When the thought of nü-metal enters my brain, it follows a pretty classic path. My memories jump to the classics: Limp Bizkit‘s “Break Stuff”, Korn‘s “Freak On A Leash”, Linkin Park‘s “One Step Closer”, and Slipknot‘s “The Heretic Anthem” – all which cradled my teenage goth anger better than my poorly hidden journal ever could. But somehow, Kittie‘s deadly catchy nü-metal single “Brackish” never entered my arsenal. As I sit with this thought and dig deeper into why I never heard them spinning in the five disc stereo system at the cool older kids parties, I start to wonder…what kept them from the Top 40? What might these other bands have had that Kittie didn’t? Oh. Dicks. 

We are first hand witnessing the 2000s fashion trends return, that us millennials worked very hard to bury by the way, and boy is there a lot to unpack about the decade that followed the millennium.

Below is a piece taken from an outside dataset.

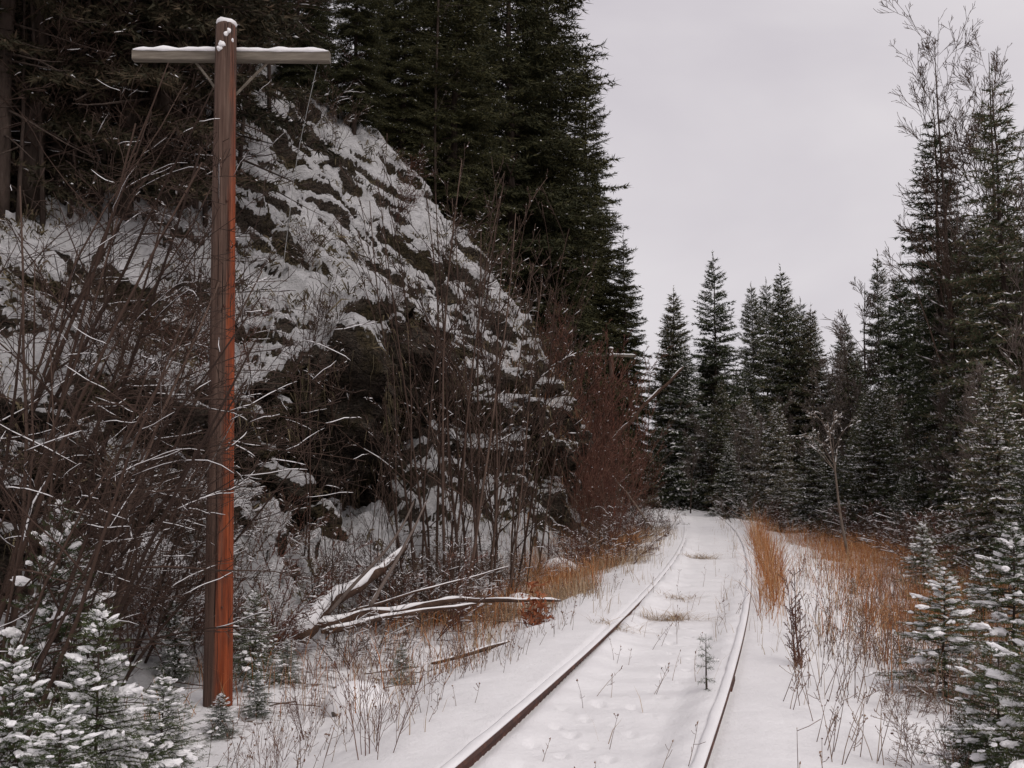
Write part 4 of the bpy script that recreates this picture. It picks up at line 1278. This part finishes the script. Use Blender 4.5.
log('fallen_branch', [pix(370, 606, 12.4), pix(402, 548, 12.7), pix(428, 500, 13.0)], .028, .01, 'pale branch leaning beside the steep thin one over the log', 'branch', .6, TWIG_GREY, group=GB)
log('fallen_branch', [pix(520, 640, 11.4), pix(470, 652, 11.1), pix(430, 662, 10.9)], .03, .02, 'snow-edged stick lying by the russet leaves left of the rail', 'branch', .9, group=GB)
log('dead_tree', [pix(585, 470, 35), pix(640, 410, 35.5), pix(684, 366, 36)], .085, .05, 'dead trunk leaning out over the bend above the track, pale at its tip', 'tree', .7, LOGM)
log('leaning_pole', [pix(652, 528, 27), pix(632, 500, 27.5), pix(615, 478, 28)], .035, .02, 'thin pale stick leaning left in the red thicket above the verge', 'branch', .6, BARK_PALE)
log('leaning_pole', [pix(612, 520, 25), pix(600, 505, 25.2), pix(575, 512, 25.4)], .03, .015, 'broken snowy stick bent like a hook below the red thicket', 'branch', .8, BARK_PALE)
def mound(px, py, Y, sx, sy, sz, label, stone=True, group=None):
    p = at(px, py, Y)
    z = surf(p[0], Y)
    rng = np.random.default_rng(int(px))
    mb = MB()
    v = ICO_V * (1 + .12 * rng.normal(size=(len(ICO_V), 1))) * np.array([sx, sy, sz]) * .92
    mb.add(v + np.array([p[0], Y, z + sz * .15]), ICO_F)
    o = tag(link('boulder', mb.mesh('boulder', STONE, False)), label, 'boulder', group)
    mb = MB()
    v = np.repeat(ICO_V[None], 1, 0)[0]
    nz_ = np.array([mn.noise(Vector(q) * 1.5 + Vector((px, 0, 0))) for q in v])
    v = v * (1 + .12 * nz_[:, None]) * np.array([sx * 1.06, sy * 1.06, sz]) 
    v[:, 2] += sz * .20
    mb.add(v + np.array([p[0], Y, z + sz * .12]), ICO_F)
    link('snow_cap', mb.mesh('snow_cap', SNOW), o)
    return o
GM = 'boulders under snow at the foot of the rock'
mound(358, 690, 9.2, .30, .26, .20, 'round snow-covered boulder between the pole and the rail', group=GM)
mound(478, 560, 17, .35, .3, .25, 'snowy boulder under the sapling clumps', group=GM)
mound(560, 552, 20.5, .4, .35, .3, 'snowy boulder at the foot of the rock nose', group=GM)
mound(150, 430, 12.2, .45, .35, .35, 'snow-topped boulder jutting from the rock left of the pole', group=GM)
mound(520, 575, 16.0, .28, .25, .2, 'small snowy boulder beside the level fallen branches', group=GM)

# ------------------------------------------------------------------ ground cover
def scatter(n, fx, fy, keep, seed):
    rng = np.random.default_rng(seed)
    x = fx[0] + (fx[1] - fx[0]) * rng.random(n); y = fy[0] + (fy[1] - fy[0]) * rng.random(n)
    k = keep(x, y, rng)
    x, y = x[k], y[k]
    return x, y, rng
def gz(x, y):
    z = ground_z(x, y)
    for i in range(len(x)):
        h = BV.ray_cast(Vector((x[i], y[i], 60)), Vector((0, 0, -1)))
        if h[0] is not None and h[0].z > z[i]: z[i] = h[0].z
    return z
def patch(x, y, sc, seed):
    return _nz(x, y, sc, seed)

# straw along the left verge and tufts between the rails
mb = MB()
def k1(x, y, rng):
    s = lat(x, y)
    d = sm(-1.0, -1.35, s) * sm(-4.6, -3.0, s) * (0.10 + .9 * sm(9.5, 14, y)) * sm(.05, .35, patch(x, y, .9, 1) + .30 * sm(11, 16, y))
    return rng.random(len(x)) < d
x, y, rng = scatter(48000, (-3, 6), (6, 30), k1, 1)
blades(mb, np.stack([x, y, gz(x, y) - .02], 1), .14 + .30 * rng.random(len(x)), .38, .006, rng)
def k2(x, y, rng):
    s = lat(x, y)
    d = np.exp(-((s - .45) / .12) ** 2) * .6 * sm(7, 10, y) + np.exp(-((s + .95) / .14) ** 2) * .8 * sm(9, 13, y) + np.exp(-((s - 1.05) / .2) ** 2) * .7 * sm(8, 12, y) + .035 * (np.abs(s) < .6)
    return rng.random(len(x)) < d * sm(-.1, .35, patch(x, y, 1.1, 5))
x, y, rng = scatter(26000, (-1, 8), (6, 36), k2, 2)
blades(mb, np.stack([x, y, gz(x, y) - .02], 1), .10 + .24 * rng.random(len(x)), .45, .005, rng)
def k2b(x, y, rng):
    s = lat(x, y)
    d = sm(1.0, 1.5, s) * sm(11, 8, s) * sm(7, 11, y) * sm(30, 22, y) * sm(-.2, .4, patch(x, y, .7, 15)) * .55
    return rng.random(len(x)) < d
x, y, rng = scatter(40000, (2, 18), (7, 30), k2b, 44)
blades(mb, np.stack([x, y, gz(x, y) - .02], 1), .12 + .38 * rng.random(len(x)), .4, .0055, rng)
# flattened tufts on the bed
for (px, py, Y, nn, hh) in ((668, 612, 12.6, 240, .55), (700, 548, 20.5, 200, .6), (676, 590, 14.4, 90, .4), (615, 628, 11.6, 90, .35)):
    c = at(px, 468, Y); rng = np.random.default_rng(int(px))
    P0 = np.stack([c[0] + rng.normal(size=nn) * .16, Y + rng.normal(size=nn) * .10, np.zeros(nn)], 1)
    P0[:, 2] = gz(P0[:, 0], P0[:, 1])
    blades(mb, P0, hh * (.5 + .6 * rng.random(nn)), 1.3, .006, rng, 0, .5, .22)
tag(link('straw_grass', mb.mesh('straw_grass', STRAW, False)), 'pale straw grass poking through the snow along the rails', 'grass', kind='stuff')

mb = MB()
def k3(x, y, rng):
    s = lat(x, y)
    clump = np.exp(-((s - 1.04) / .15) ** 2) * sm(11.5, 14.5, y) * sm(30, 22, y) * sm(-.35, .2, patch(x, y, .9, 61)) * .8
    field = sm(1.8, 3.0, s) * sm(14, 10, s) * sm(9.5, 13.5, y) * sm(30, 25, y) * sm(.10, .30, patch(x, y, .55, 9) + .5 * patch(x, y, 1.6, 29) + .20) * .5
    mid = sm(1.5, 2.4, s) * sm(8, 6, s) * sm(9.5, 12, y) * sm(24, 18, y) * sm(.0, .4, patch(x, y, .8, 19)) * .42
    verge = sm(-1.5, -1.9, s) * sm(-4.2, -3.2, s) * sm(12.5, 16, y) * sm(34, 26, y) * sm(-.1, .35, patch(x, y, .8, 71)) * .8
    return rng.random(len(x)) < np.clip(clump + field + mid + verge + .10 * sm(-1.4, -2.2, s) * sm(-5, -4, s) * sm(8, 10, y) * sm(-.2, .3, patch(x, y, 1.0, 81)) + .16 * sm(1.3, 2.0, s) * sm(10, 7, s) * sm(8.0, 10, y) * sm(-.15, .3, patch(x, y, .9, 83)), 0, 1)
x, y, rng = scatter(260000, (-4, 18), (8.0, 32), k3, 3)
s = lat(x, y)
hh = (.20 + .48 * rng.random(len(x))) * (1 + .7 * np.exp(-((s - 1.04) / .2) ** 2))
blades(mb, np.stack([x, y, gz(x, y) - .02], 1), hh, .62, .0068, rng, 0, .8)
tag(link('russet_grass', mb.mesh('russet_grass', RUSSET, False)), 'tall russet dead grass in the clearing right of the rails', 'grass', kind='stuff')

# thin weed stalks with seed heads
def weeds(n, fx, fy, keep, seed, h, lean, r, heads, nm, lab):
    x, y, rng = scatter(n, fx, fy, keep, seed)
    z = gz(x, y)
    mb = MB()
    C_, D_ = [], []
    for i in range(len(x)):
        hh = h * rng.uniform(.5, 1.15)
        d = np.array([rng.normal() * lean, rng.normal() * lean, 1.0]) + np.array([.14, 0, 0])
        d /= np.linalg.norm(d)
        t = np.linspace(0, 1, 5)[:, None]
        b = rng.normal(size=3) * .08 * hh; b[2] = -abs(b[2])
        P = np.array([x[i], y[i], z[i] - .03]) + d * hh * t + b * t ** 2
        mb.tube(P, r * (1 - .6 * t[:, 0]), 3)
        for j in range(rng.integers(2, 6)):
            q = rng.uniform(.4, 1.0)
            p = P[0] + (P[-1] - P[0]) * q
            e = p + np.array([rng.normal() * .06, rng.normal() * .06, .05 + .05 * rng.random()]) * hh * 1.4
            mb.tube(np.stack([p, (p + e) / 2 + np.array([0, 0, -.006]), e]), r * .55, 3)
            if rng.random() < heads: C_.append(e); D_.append(rng.normal(size=3))
        C_.append(P[-1]); D_.append(d)
    blobs(mb, C_, D_, .010, .006, .007, rng)
    tag(link(nm, mb.mesh(nm, WEED)), lab, 'weeds', kind='stuff')
def k4(x, y, rng):
    s = lat(x, y)
    return rng.random(len(x)) < sm(1.05, 1.5, s) * sm(7.5, 6, s) * sm(-.15, .45, patch(x, y, .9, 12)) * (.35 + .65 * sm(.3, 2.2, s))
weeds(7500, (1.2, 9), (5.6, 17), k4, 6, .50, .20, .0036, .7, 'dry_weeds', 'thin dark weed stalks with seed heads in the snow right of the rail')
def k5(x, y, rng):
    s = lat(x, y)
    return rng.random(len(x)) < sm(-.95, -1.2, s) * sm(-4.5, -3.2, s) * sm(-.2, .4, patch(x, y, .9, 22)) + .05 * (np.abs(s) < .65)
weeds(4600, (-4, 4), (5.6, 16), k5, 7, .32, .22, .0028, .35, 'sparse_weeds', 'sparse dry stalks in the snow between the pole and the near rail')

# tufts that break the snow on the rock, and dead roots hanging from the overhang
mb = MB(); rng = np.random.default_rng(9)
ui = np.where((hu > 9) & (hu < 27))[0]; tj = np.where((ts > 1.2) & (ts < 6.6))[0]
n = 3600
I = rng.choice(ui, n); J = rng.choice(tj, n)
P0 = HP[I, J]; nr_ = n1[I, J]
q = np.array([mn.noise(Vector(p) * 1.1) for p in P0])
k = (q > -.02)
P0, nr_ = P0[k], nr_[k]
m_ = 7
Pm = np.repeat(P0, m_, 0) + rng.normal(size=(len(P0) * m_, 3)) * .045
Nm = np.repeat(nr_, m_, 0)
d = Nm * .6 + rng.normal(size=Pm.shape) * .35 + np.array([0, 0, -.05])
L_ = .10 + .22 * rng.random(len(Pm))
sd_ = rng.normal(size=Pm.shape); sd_ /= np.linalg.norm(sd_, axis=1, keepdims=True); sd_ *= (.008 + .008 * rng.random(len(Pm)))[:, None]
M = Pm + d * (L_ * .6)[:, None]; E = Pm + d * L_[:, None] - np.array([0, 0, 1.0]) * (L_ * .55)[:, None]
V = np.stack([Pm - sd_, Pm + sd_, M + sd_, M - sd_, E], 1)
b = (np.arange(len(Pm)) * 5)[:, None]
mb.add(V.reshape(-1, 3), b + np.array([[0, 1, 2, 3]]))
mb.f.append((b + np.array([[3, 2, 4]])).astype(np.int32)); mb.m.append(np.zeros(len(Pm), np.int32))
tag(link('slope_tufts', mb.mesh('slope_tufts', OLIVE, False)), 'dark dead grass tufts poking through the snow on the rock', 'grass', kind='stuff')
mb = MB()
ui = np.where((hu > 12.5) & (hu < 21))[0]; tj = np.where((ts > 2.35) & (ts < 3.05))[0]
for k in range(650):
    i, j = rng.choice(ui), rng.choice(tj)
    if mn.noise(Vector(HP[i, j]) * .9) < -.05: continue
    p = HP[i, j] + n1[i, j] * .02
    l = rng.uniform(.25, .9)
    t = np.linspace(0, 1, 4)[:, None]
    P = p + n1[i, j] * .10 * np.sqrt(t) + np.array([0, 0, -1]) * l * t + rng.normal(size=(4, 3)) * .02
    mb.tube(P, .007 * (1 - .7 * t[:, 0]), 3)
tag(link('hanging_roots', mb.mesh('hanging_roots', OLIVE)), 'dead roots and grass hanging down over the dark overhang', 'roots', kind='stuff')

# fallen leaves and twigs
mb = MB(); rng = np.random.default_rng(31)
c = at(536, 606, 12.4)
zc = surf(c[0], 12.4)
n = 260
P0 = np.stack([c[0] + rng.normal(size=n) * .09, 12.4 + rng.normal(size=n) * .09, zc + np.abs(rng.normal(size=n)) * .18], 1)
needles(mb, P0, P0 + rng.normal(size=(n, 3)) * .03, .05, .09, .035, rng, 0)
tag(link('dead_leaves', mb.mesh('dead_leaves', LEAF_RED, False)), 'clump of rust-red dead leaves at the end of the level fallen branch', 'leaves', kind='stuff')
mb = MB()
def k6(x, y, rng):
    s = lat(x, y)
    return rng.random(len(x)) < sm(-2.0, -2.6, s) * sm(-5.4, -4.4, s) * sm(9.0, 11, y) * sm(.0, .3, patch(x, y, .7, 40))
x, y, rng = scatter(5200, (-4, 3), (8, 20), k6, 33)
z = gz(x, y)
for i in range(len(x)):
    a = rng.normal() * .5 + .1; l = rng.uniform(.2, .9); e = rng.normal() * .18
    d = np.array([math.cos(a), math.sin(a) * .6, e])
    p = np.array([x[i], y[i], z[i] + rng.uniform(0, .12)])
    mb.tube(np.stack([p - d * l / 2, p + rng.normal(size=3) * .02, p + d * l / 2]), rng.uniform(.003, .008), 3)
tag(link('twig_litter', mb.mesh('twig_litter', TWIG)), 'matted fallen twigs on the snow at the foot of the rock', 'twigs', kind='stuff')
mb = MB()
def k7(x, y, rng):
    s = lat(x, y)
    return rng.random(len(x)) < sm(-2.2, -3.0, s) * sm(-6, -5, s) * sm(8, 11, y) * sm(-.05, .3, patch(x, y, .8, 50))
x, y, rng = scatter(26000, (-5, 5), (8, 26), k7, 35)
blades(mb, np.stack([x, y, gz(x, y) - .02], 1), .08 + .22 * rng.random(len(x)), .6, .008, rng)
tag(link('brown_undergrowth', mb.mesh('brown_undergrowth', WEED, False)), 'matted brown dead undergrowth between the fallen branches', 'undergrowth', kind='stuff')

Changes to our everyday lives were coming so fast, as predicted by Smash Mouth‘s “All Star” (sorry), but a lot was staying the same in regards to belief systems. Being a woman in the music industry, or the entertainment industry at all for that matter, meant your appearance and gender was the first (and often the only) thing critics talked about. In 2024, it often still is.

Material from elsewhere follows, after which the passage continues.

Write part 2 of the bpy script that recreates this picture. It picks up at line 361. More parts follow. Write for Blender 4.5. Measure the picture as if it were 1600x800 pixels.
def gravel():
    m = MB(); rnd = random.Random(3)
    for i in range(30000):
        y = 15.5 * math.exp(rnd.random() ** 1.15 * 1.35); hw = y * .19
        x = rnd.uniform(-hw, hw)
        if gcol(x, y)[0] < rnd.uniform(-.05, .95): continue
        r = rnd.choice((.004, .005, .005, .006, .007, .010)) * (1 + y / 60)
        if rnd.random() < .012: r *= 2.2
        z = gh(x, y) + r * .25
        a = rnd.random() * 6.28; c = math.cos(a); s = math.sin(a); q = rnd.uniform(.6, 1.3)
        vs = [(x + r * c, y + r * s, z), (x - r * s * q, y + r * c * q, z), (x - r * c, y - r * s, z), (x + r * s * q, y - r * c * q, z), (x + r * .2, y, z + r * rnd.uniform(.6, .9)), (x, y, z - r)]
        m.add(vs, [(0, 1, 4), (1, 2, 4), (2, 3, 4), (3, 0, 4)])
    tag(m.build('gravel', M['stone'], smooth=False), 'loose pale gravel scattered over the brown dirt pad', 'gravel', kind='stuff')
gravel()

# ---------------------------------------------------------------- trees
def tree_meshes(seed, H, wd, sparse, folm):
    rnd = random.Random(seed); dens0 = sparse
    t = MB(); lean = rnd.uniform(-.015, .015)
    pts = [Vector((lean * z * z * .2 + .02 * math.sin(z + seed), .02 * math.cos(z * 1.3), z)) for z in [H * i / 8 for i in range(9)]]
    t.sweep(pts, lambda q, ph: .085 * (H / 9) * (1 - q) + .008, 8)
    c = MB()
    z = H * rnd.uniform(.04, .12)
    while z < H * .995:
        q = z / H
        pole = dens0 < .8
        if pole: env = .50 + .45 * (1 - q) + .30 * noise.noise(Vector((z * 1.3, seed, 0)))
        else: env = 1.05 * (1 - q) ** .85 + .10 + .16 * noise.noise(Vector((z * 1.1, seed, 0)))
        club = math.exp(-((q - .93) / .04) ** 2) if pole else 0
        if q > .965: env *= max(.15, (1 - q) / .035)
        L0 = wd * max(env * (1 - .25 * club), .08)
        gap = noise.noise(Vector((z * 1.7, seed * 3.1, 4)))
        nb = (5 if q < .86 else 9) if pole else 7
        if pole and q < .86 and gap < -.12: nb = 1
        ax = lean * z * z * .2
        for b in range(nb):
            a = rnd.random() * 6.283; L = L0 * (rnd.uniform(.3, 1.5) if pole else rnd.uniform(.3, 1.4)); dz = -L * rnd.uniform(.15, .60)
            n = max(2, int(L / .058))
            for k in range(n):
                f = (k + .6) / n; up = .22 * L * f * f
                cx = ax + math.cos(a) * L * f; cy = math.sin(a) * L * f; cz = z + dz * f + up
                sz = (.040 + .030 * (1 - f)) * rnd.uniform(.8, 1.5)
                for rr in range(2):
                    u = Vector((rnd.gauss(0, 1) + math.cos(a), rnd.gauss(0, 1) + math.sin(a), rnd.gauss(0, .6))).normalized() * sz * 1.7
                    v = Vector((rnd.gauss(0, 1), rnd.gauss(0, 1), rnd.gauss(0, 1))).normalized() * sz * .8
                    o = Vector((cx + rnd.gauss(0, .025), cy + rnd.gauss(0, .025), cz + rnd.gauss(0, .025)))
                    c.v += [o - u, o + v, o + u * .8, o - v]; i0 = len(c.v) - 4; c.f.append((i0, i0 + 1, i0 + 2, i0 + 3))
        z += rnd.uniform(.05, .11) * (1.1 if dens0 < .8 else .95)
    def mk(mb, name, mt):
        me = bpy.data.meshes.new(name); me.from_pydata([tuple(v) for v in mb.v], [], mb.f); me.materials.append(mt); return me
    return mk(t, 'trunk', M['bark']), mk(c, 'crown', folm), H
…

But I think a huge difference was that in 2000, it wasn’t cool to be a girls girl. To be a guy’s girl was what I, the ultimate annoying tomboy, wanted to achieve. “Feminist” felt like an insult to young women who didn’t yet understand what it meant to own the power of divine femininity. So Kittie didn’t claim that and I can’t blame them. Social media hadn’t yet taken hold, hadn’t yet started to empower young women to be whoever and whatever they wanted to be – so to claim the identity of a “feminist” might have closed them off from what they really wanted, to be treated equally amongst their peers. So they didn’t claim to be feminists, but they refused to play into the media’s “woman touches guitar?” attitude about a female metal band. This left them in an in-between that left us wondering what could have been.

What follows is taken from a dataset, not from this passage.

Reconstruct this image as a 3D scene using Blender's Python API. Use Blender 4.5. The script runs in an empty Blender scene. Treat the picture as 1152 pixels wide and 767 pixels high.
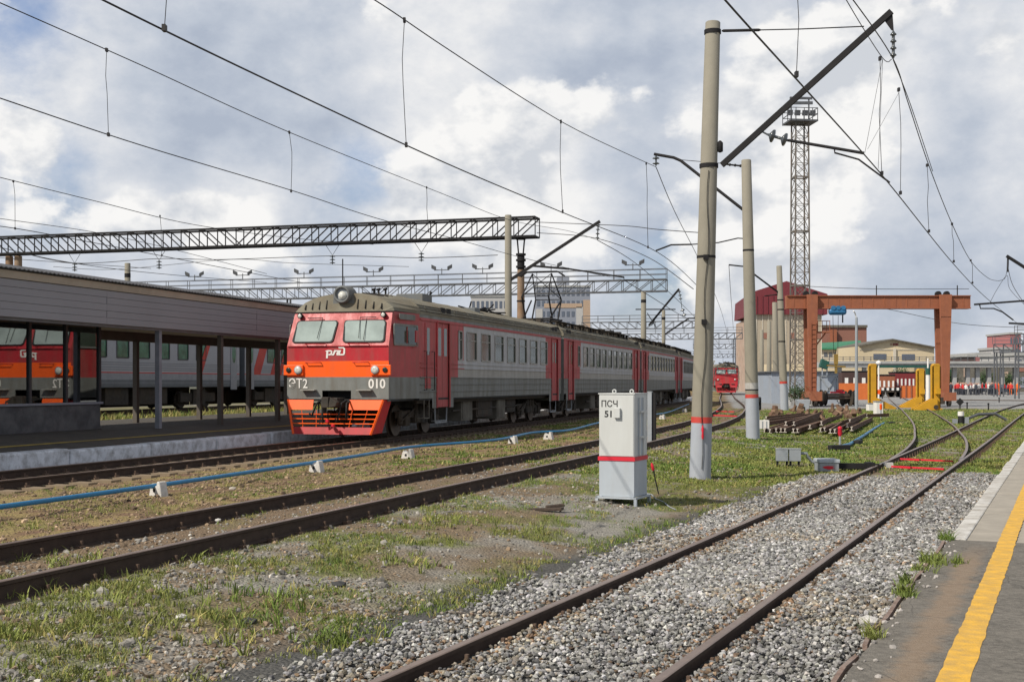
import bpy, math, random
import numpy as np
from mathutils import Vector, Matrix
R = math.radians
random.seed(7)
rng = np.random.default_rng(11)
scene = bpy.context.scene
COL = scene.collection

# ------------------------------------------------------------------ camera
EYE = 1.63
FPX = 1400.0                       # focal length in photograph pixels (photo 1152 x 767)
HX, HY = 576.0, 430.0              # principal column, horizon row
cam = bpy.data.cameras.new("camera")
cam.sensor_width = 36.0
cam.lens = 36.0 * FPX / 1152.0
cam.shift_y = (HY - 383.5) / 1152.0
cam.clip_start = 0.1
cam.clip_end = 20000
co = bpy.data.objects.new("camera", cam)
co.location = (0, 0, EYE)
co.rotation_euler = (R(90), 0, 0)
COL.objects.link(co)
scene.camera = co

# ------------------------------------------------------------------ light
SUN_DIR = Vector((-0.70, -0.52, 0.0)).normalized()
SUN_EL = R(43)
sun_vec = Vector((SUN_DIR.x * math.cos(SUN_EL), SUN_DIR.y * math.cos(SUN_EL), math.sin(SUN_EL)))
sl = bpy.data.lights.new("sun", 'SUN')
sl.energy = 4.4
sl.angle = R(0.6)
sl.color = (1.0, 0.925, 0.81)
so = bpy.data.objects.new("sun", sl)
so.rotation_euler = (-sun_vec).to_track_quat('-Z', 'Y').to_euler()
COL.objects.link(so)
scene.view_settings.view_transform = 'Standard'
scene.view_settings.look = 'None'
scene.view_settings.exposure = 0.0
scene.view_settings.gamma = 1.0

# ------------------------------------------------------------------ sky with clouds
world = bpy.data.worlds.new("World")
scene.world = world
world.use_nodes = True
wt = world.node_tree
wt.nodes.clear()
def wn(t, **kw):
    n = wt.nodes.new(t)
    for k, v in kw.items(): setattr(n, k, v)
    return n
def wl(a, b): wt.links.new(a, b)
def wmath(op, a, b=None, c=None, clamp=False):
    n = wn('ShaderNodeMath', operation=op); n.use_clamp = clamp
    for i, v in enumerate((a, b, c)):
        if v is None: continue
        if isinstance(v, (int, float)): n.inputs[i].default_value = v
        else: wl(v, n.inputs[i])
    return n.outputs[0]
tc = wn('ShaderNodeTexCoord')
sep = wn('ShaderNodeSeparateXYZ'); wl(tc.outputs['Generated'], sep.inputs[0])
zc = wmath('MAXIMUM', sep.outputs[2], 0.0)
den = wmath('ADD', zc, 0.16)
px = wmath('DIVIDE', sep.outputs[0], den); py = wmath('DIVIDE', sep.outputs[1], den)
comb = wn('ShaderNodeCombineXYZ'); wl(px, comb.inputs[0]); wl(py, comb.inputs[1]); comb.inputs[2].default_value = 3.7
def wnoise(vec, scale, detail, rough, dist=0.0, w=None):
    n = wn('ShaderNodeTexNoise'); n.inputs['Scale'].default_value = scale
    n.inputs['Detail'].default_value = detail; n.inputs['Roughness'].default_value = rough
    n.inputs['Distortion'].default_value = dist
    wl(vec, n.inputs['Vector']); return n.outputs[0]
sc3 = wn('ShaderNodeVectorMath', operation='MULTIPLY'); wl(tc.outputs['Generated'], sc3.inputs[0])
sc3.inputs[1].default_value = (1.0, 1.0, 1.45)
sh3 = wn('ShaderNodeVectorMath', operation='ADD'); wl(sc3.outputs[0], sh3.inputs[0]); sh3.inputs[1].default_value = (-.016, -.004, .022)   # a step toward the sun
def field(vec):
    a = wmath('MULTIPLY', wnoise(vec, 3.4, 10, 0.56, 0.0), 1.06)
    b = wmath('MULTIPLY', wnoise(vec, 11.0, 9, 0.62, 0.0), 0.34)
    return wmath('ADD', a, b)
f0 = field(sc3.outputs[0]); f1 = field(sh3.outputs[0])
relief = wmath('SUBTRACT', f0, f1)
def blobs(lst):
    tot = None
    for (x, y, rad, w) in lst:           # a puff at a compass bearing and elevation, angular radius, weight
        v = Vector(((x - HX) / FPX, 1.0, (HY - y) / FPX)).normalized()
        n = 0.7 / (1 - math.cos(rad / FPX))
        d = wn('ShaderNodeVectorMath', operation='DOT_PRODUCT'); wl(tc.outputs['Generated'], d.inputs[0]); d.inputs[1].default_value = v
        a = wmath('MAXIMUM', d.outputs['Value'], 0.0)
        a = wmath('POWER', a, n)
        a = wmath('MULTIPLY', a, w)
        tot = a if tot is None else wmath('ADD', tot, a)
    return tot
cover = blobs([(25, 25, 36, -.16), (10, 85, 26, -.10), (415, 182, 42, -.32), (480, 195, 30, -.25), (330, 250, 50, -.22), (60, 215, 50, -.16), (190, 205, 36, -.12),
               (150, 232, 24, .45), (262, 235, 42, .5), (212, 240, 22, .4), (545, 215, 85, .3), (600, 130, 90, .3), (920, 130, 120, .3), (720, 250, 90, .1),
               (1000, 350, 80, -.22), (1110, 380, 70, -.22), (1130, 60, 60, .2), (1135, 220, 60, .2), (330, 60, 150, .3), (740, 330, 60, -.2), (1080, 130, 90, .2),
               (640, 230, 60, .2), (720, 80, 60, .15), (700, 375, 70, -.2)])
bright = blobs([(150, 228, 26, .42), (262, 232, 44, .5), (480, 215, 40, .35), (540, 195, 60, .30), (600, 235, 60, .34), (610, 130, 70, .22), (930, 110, 80, .36), (860, 200, 70, .30), (990, 60, 45, .2), (470, 90, 60, .16), (560, 110, 60, .16),
                (1135, 60, 50, .30), (1140, 210, 50, .26), (110, 60, 80, .14), (30, 140, 50, .25), (440, 30, 50, .14), (880, 290, 80, .18), (650, 260, 50, .2), (430, 240, 40, .15), (970, 180, 60, .16),
                (270, 150, 70, -.30), (200, 120, 60, -.14), (640, 100, 26, -.30), (720, 180, 60, -.14), (1075, 230, 80, -.30), (640, 30, 60, -.12), (1040, 330, 90, -.18), (60, 230, 40, -.14), (745, 290, 60, -.16), (1070, 100, 40, -.22), (730, 60, 60, -.14)])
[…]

Now, 24 years later, with the wide JNCO jeans, middle parts and ball chains back on the streets, Kittie‘s heavy metal music finally meets a world where “woman” might come a few words after descriptors of their actual music. The latest record Fire via Sumerian Records is their first full-length album they released in 13 years and the production from Nick Raskulinecz (Foo Fighters, Rush, Alice In Chains, Korn, etc.) does right by the talented four piece, allowing them to lean into a polished sound that brings forth the classic metal bones of Kittie‘s sound. This record is obviously a far departure from their original nu metal sound on first record Spit, since they quickly turned further into heavy meta on their second album Oracle.

Fire‘s title track, along with a well-done bright red music video, gives way to the robust record with some whisper growls, breaking into screaming immediately, a part of Kittie that always felt like the backbone but never the front runner. These songs are well-developed and contain an overall power that feels really good to hear coming from them.

Vocalist and guitarist Morgan Lander shares “We’ve worked incredibly hard over the past year, and surrounded ourselves with the ultimate dream team to make this album a reality.” highlighting the obvious journey of improvement that the band has been on. “Falter” and “Wound” nail unique guitar combinations into your brain and “Grime” gives us some NASTY screams that truly blew me away. The overall growth of this band is so apparent in Fire and I hope Kittie finally has the full support and success they’ve always deserved.